Si, à l'expiration de la durée du bail dérogatoire, et au plus tard à l'issue d'un délai d'un mois à compter de l'échéance, le locataire reste et est laissé en possession, il s'opère un nouveau bail dont l'effet est réglé par les dispositions relatives aux baux commerciaux (C. com. art. L 145-5, al. 2).
Un contrat de bail dérogatoire portant sur un local commercial est conclu pour une durée d’un an, ce contrat incluant une promesse de vente du local loué aux termes de laquelle le locataire doit faire connaître son intention de mettre en œuvre la promesse au plus tard un mois avant l’échéance du bail. Celui-ci ne formule aucune demande en ce sens et le bail se poursuit donc de manière tacite. Les parties se retrouvent donc liées par un bail commercial.
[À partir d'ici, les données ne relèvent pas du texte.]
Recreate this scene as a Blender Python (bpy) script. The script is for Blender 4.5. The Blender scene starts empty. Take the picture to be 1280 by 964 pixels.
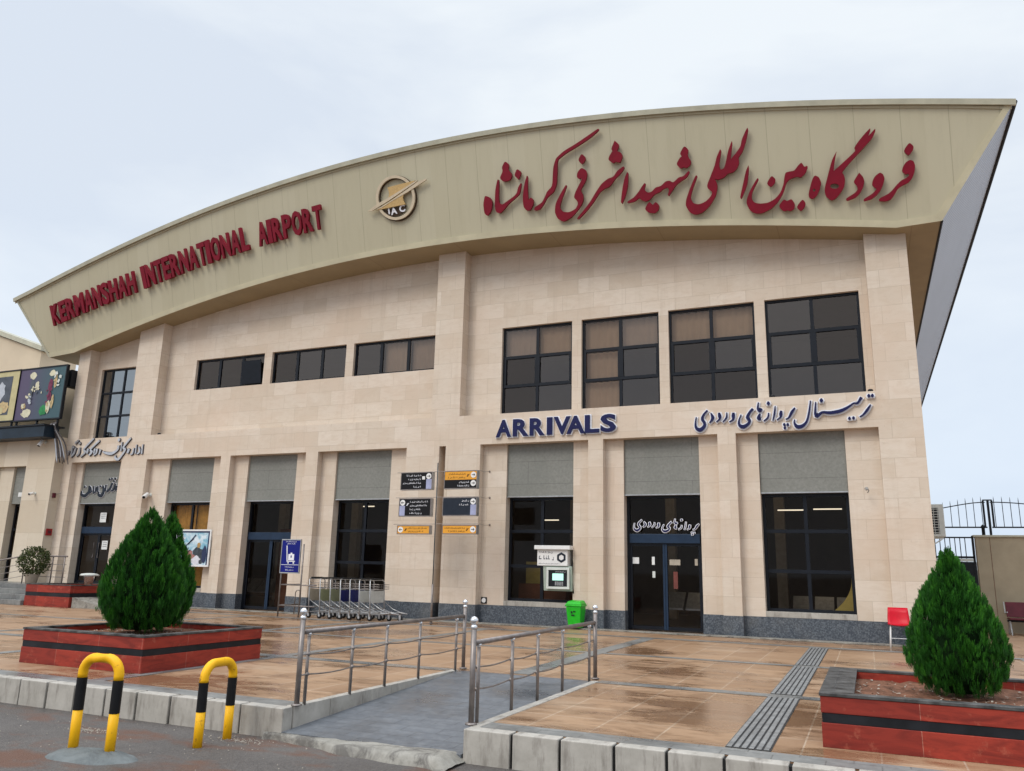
import bpy, bmesh, math, random
from mathutils import Vector, Matrix
random.seed(7)
SC = bpy.context.scene
R = math.radians
# ---------------------------------------------------------------- camera
F_PX, YAW, PITCH, ROLL = 995.7, R(23.8), R(13.045), R(1.366)
CPOS = Vector((0.0, -20.0, 1.404))
def cam_axes():
    cy, sy, cp, sp = math.cos(YAW), math.sin(YAW), math.cos(PITCH), math.sin(PITCH)
    f = Vector((-sy*cp, cy*cp, sp)); r = Vector((cy, sy, 0)); u = r.cross(f)
    cr, sr = math.cos(ROLL), math.sin(ROLL)
    return f, r*cr + u*sr, u*cr - r*sr
AF, AR, AU = cam_axes()
cam_d = bpy.data.cameras.new('camera'); cam = bpy.data.objects.new('camera', cam_d)
SC.collection.objects.link(cam); SC.camera = cam
M = Matrix((AR, AU, -AF)).transposed().to_4x4(); M.translation = CPOS
cam.matrix_world = M
cam_d.sensor_width = 36.0; cam_d.sensor_fit = 'HORIZONTAL'
cam_d.lens = 36.0*F_PX/1280.0; cam_d.clip_start = 0.05; cam_d.clip_end = 4000
# measuring helpers: a direction of sight meets a plane of the place
def ray(x, y): return AF*F_PX + AR*(x-640.0) - AU*(y-482.0)
def U(x, y, Y=0.0):
    d = ray(x, y); return CPOS + d*((Y-CPOS.y)/d.y)
def G(x, y, z=0.0):
    d = ray(x, y); return CPOS + d*((z-CPOS.z)/d.z)
FK, FY0, FZ0 = 0.25, -0.40, 9.5              # leaning roof fascia: Y = FY0 - FK*(Z-FZ0)
def UF(x, y):
    d = ray(x, y); n = Vector((0, 1, FK)); return CPOS + d*((FY0+FK*FZ0-n.dot(CPOS))/n.dot(d))
def fY(z): return FY0 - FK*(z-FZ0)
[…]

Après un différend avec le bailleur, le locataire agit en justice pour notamment voir ordonner la régularisation par écrit du bail commercial les liant.
La cour d’appel de Riom rejette la demande du locataire aux motifs suivants : chacune des parties admet que le bail dérogatoire initial a été converti en bail commercial ; or les dispositions du Code de commerces relatives aux baux commerciaux n'imposent pas qu'un bail commercial soit formalisé par écrit, sauf en matière de débits de boissons (CGI art. 504) et de baux supérieurs à douze ans (Décret 55-22 du 4-1-1955 art. 4 et art. 28, 1°-b) ; l’article L 145-5, al. 2 du Code de commerce organisant le régime de la fin du bail dérogatoire n'exige pas plus la formalisation du nouveau bail par écrit ; de manière générale, aucune disposition légale ou jurisprudentielle n'impose une telle condition formelle, les dispositions du Code civil relatives aux baux prévoyant d'ailleurs qu’un bail peut se faire par écrit ou verbalement (C. civ. art. 1714).
Le contrat de bail commercial peut donc être verbal (Cass. 3e civ. 16-6-2004 n° 03-11.383 FS-D : RJDA 10/04 n° 1098), ou conclu par acte sous signature privée ou authentique.
Enfin, il résulte de l’article L 145-5 précité que le bail se poursuit aux mêmes clauses et conditions que celles du bail expiré de telle sorte qu’aucune confusion ne semble pouvoir naître de la situation.
Ainsi, juge la cour, lorsqu’à l’expiration du contrat, le locataire reste et est laissé en possession et qu’il s’opère un nouveau bail, le statut des baux commerciaux s’applique automatiquement, se substituant au bail dérogatoire aux mêmes conditions et clauses que celles du bail expiré, à défaut de nouvelles conventions.
A noter :
Le bail est un contrat consensuel qui se forme dès qu'il y a accord des parties sur les éléments essentiels du contrat (CA Paris 19-11-1992 n° 92-3158). Ainsi jugé, en matière de bail commercial, qu’un bail verbal existe s'il y a eu un échange de mails entre les parties caractérisant un accord sur la chose, le prix et la durée du bail (CA Paris 4-4-2024 n° 22/10921 : RJDA 8-9/24 n° 442).
L'application du statut des baux commerciaux n'est donc pas subordonnée à la signature d'un écrit (par exemple, Cass. 3e civ. 12-12-1990 n° 1938 D : RJDA 2/91 n° 91 ; CA Paris 24-11-2000 : RJDA 5/01 n° 561). La décision commentée apporte une illustration supplémentaire de cette solution, cette fois-ci lorsque le bail commercial fait suite à un bail dérogatoire.
Précisons que l’écrit demeure nécessaire pour prouver l’existence du contrat ainsi que son contenu. En l’espèce, le bail commercial résultait du fait que le locataire, titulaire d’un bail dérogatoire, était resté dans les locaux ; le contrat se poursuivait donc aux clauses et conditions du bail expiré. Ainsi, tant l’existence du contrat que son contenu pouvaient être aisément établis.